Subsequent releases Tougher Than Leather (1988), Back from Hell (1990), Down with the King (1993), and the final Crown Royal (2001) — showed evolution, experimentation, and occasional struggles to recapture early magic, but the peak years were untouchable. Critics hailed their sparse, hard-hitting production (much of it courtesy of Larry Smith early on, later Rick Rubin) as revolutionary. The group racked up many firsts: first rap act on MTV, on American Bandstand, on the cover of Rolling Stone, at Live Aid, and Grammy-nominated. They earned induction into the Rock & Roll Hall of Fame in 2009 (only the second rap group to do so) and a Grammy Lifetime Achievement Award in 2016. In 2018, Raising Hell joined the Library of Congress’s National Recording Registry for cultural significance. Not bad for three guys who once thought their group name sounded lame.
Little Known Facts
Run-DMC pioneered the Adidas endorsement deal in 1986 after “My Adidas” — the first major corporate tie-in for hip-hop artists. DMC once admitted he wrote part of “Christmas in Hollis” (their reluctant holiday track for a Special Olympics benefit) while thinking about food. Early on, they sampled and rocked over Aerosmith so naturally that Jam Master Jay had been cutting “Walk This Way” in his sets long before the official collaboration. And yes, DMC really did go to St. John’s University he dropped that knowledge in “Sucker MCs” like a flex. They also helped popularize the MC/DJ dynamic as a core hip-hop unit, influencing everyone from Public Enemy to the Biggie.

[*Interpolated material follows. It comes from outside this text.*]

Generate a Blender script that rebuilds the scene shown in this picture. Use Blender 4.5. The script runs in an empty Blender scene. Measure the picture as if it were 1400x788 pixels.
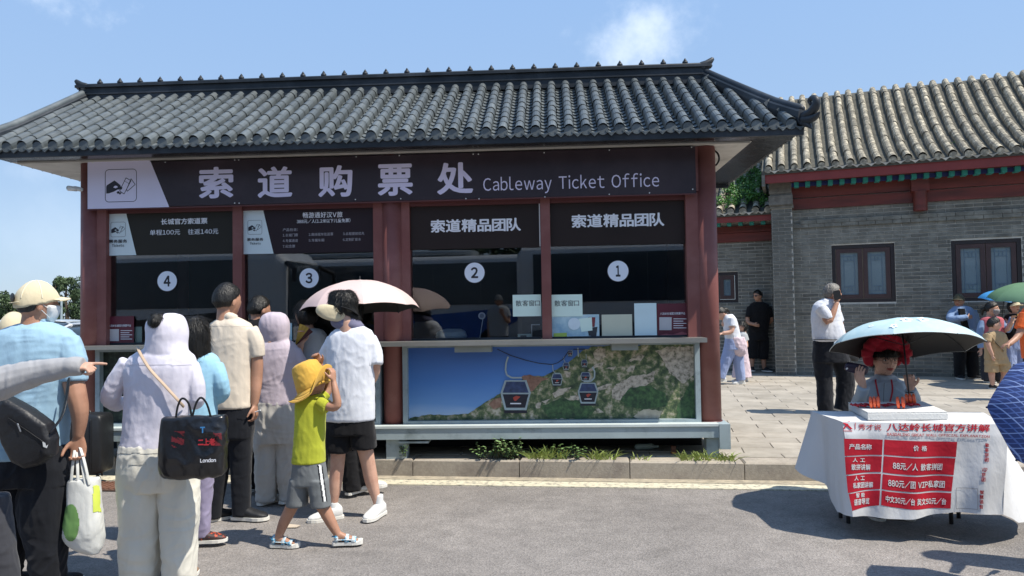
import bpy, math, random
import numpy as np
from mathutils import Vector, Matrix
random.seed(7); rng = np.random.default_rng(7)
SC = bpy.context.scene
COL = SC.collection
PI = math.pi

# ------------------------------------------------------------------ camera
CAMH = 1.53
PITCH, ROLL = math.radians(1.78), math.radians(0.927)
cp, sp = math.cos(PITCH), math.sin(PITCH); cr, sr = math.cos(ROLL), math.sin(ROLL)
FW = np.array([0, cp, sp]); u_ = np.array([0, -sp, cp]); r_ = np.array([1., 0, 0])
RT = r_*cr - u_*sr; UP = u_*cr + r_*sr
cam = bpy.data.cameras.new('camera'); cam.sensor_width = 36; cam.lens = 36*1000/1400
cam.clip_end = 3000; cam.clip_start = 0.05
camo = bpy.data.objects.new('camera', cam); COL.objects.link(camo)
m = Matrix(((RT[0], UP[0], -FW[0], 0), (RT[1], UP[1], -FW[1], 0), (RT[2], UP[2], -FW[2], CAMH), (0, 0, 0, 1)))
camo.matrix_world = m
SC.camera = camo

def ray(px, py):
    return FW*1000 + RT*(px-700) - UP*(py-394)
def P(px, py, Y):                       # world point seen at (px, py) at the distance Y
    d = ray(px, py); t = Y/d[1]
    return np.array([d[0]*t, Y, CAMH + d[2]*t])
def G(px, py, z=0.0):                   # point on the level z
    d = ray(px, py); t = (z-CAMH)/d[2]
    return np.array([d[0]*t, d[1]*t, z])

# ------------------------------------------------------------------ world, sun, exposure
SUNV = Vector((0.56, -0.27, 1.0)).normalized()     # direction towards the sun
world = bpy.data.worlds.new('World'); SC.world = world; world.use_nodes = True
nt = world.node_tree; nt.nodes.clear()
def N(nt, typ, **kw):
    n = nt.nodes.new(typ)
    for k, v in kw.items():
        if k in n.inputs.keys() if hasattr(n.inputs, 'keys') else False: n.inputs[k].default_value = v
        else: setattr(n, k, v)
    return n
sky = nt.nodes.new('ShaderNodeTexSky'); sky.sky_type = 'NISHITA'; sky.sun_disc = False
sky.sun_elevation = math.asin(SUNV.z); sky.sun_rotation = math.atan2(SUNV.x, SUNV.y)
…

Jam Master Jay’s Murder and the Case
Tragedy struck on October 30, 2002, when Jam Master Jay was fatally shot in his Queens recording studio at age 37. The murder remained unsolved for nearly two decades, frustrating fans and investigators alike. In 2020, two men Karl Jordan Jr. (sadly Jay’s godson) and Ronald Washington were arrested and charged. Both were convicted in 2024 on murder and related charges tied to an alleged drug-related conspiracy.
However, the case took another twist in late 2025 when a federal judge overturned Jordan’s murder conviction, ruling that prosecutors failed to sufficiently prove the motive or his direct involvement in the killing (though he remains incarcerated on other charges). Washington’s conviction stood. As of early 2026, appeals and legal maneuvering continue, leaving the full circumstances around one of hip-hop’s most painful losses still partially shrouded in uncertainty. The loss effectively ended Run-DMC as an active group; Run and DMC have occasionally reunited for performances and projects, but the trio’s original chemistry was irreplaceable.
Why They Are Considered So Impactful
Run-DMC didn’t just make hits they made hip-hop matter to people who previously wouldn’t have given it a second glance. They proved rap could be hard, smart, stylish, and commercially unstoppable without selling its soul. In an era of flash and flair, they kept it real with leather, beats, and bravado. And while the world has moved on to trap hi-hats and auto-tune, the echo of “It’s like that… and that’s the way it is” still hits different. Kings of Rock, indeed sneakers optional, but highly recommended.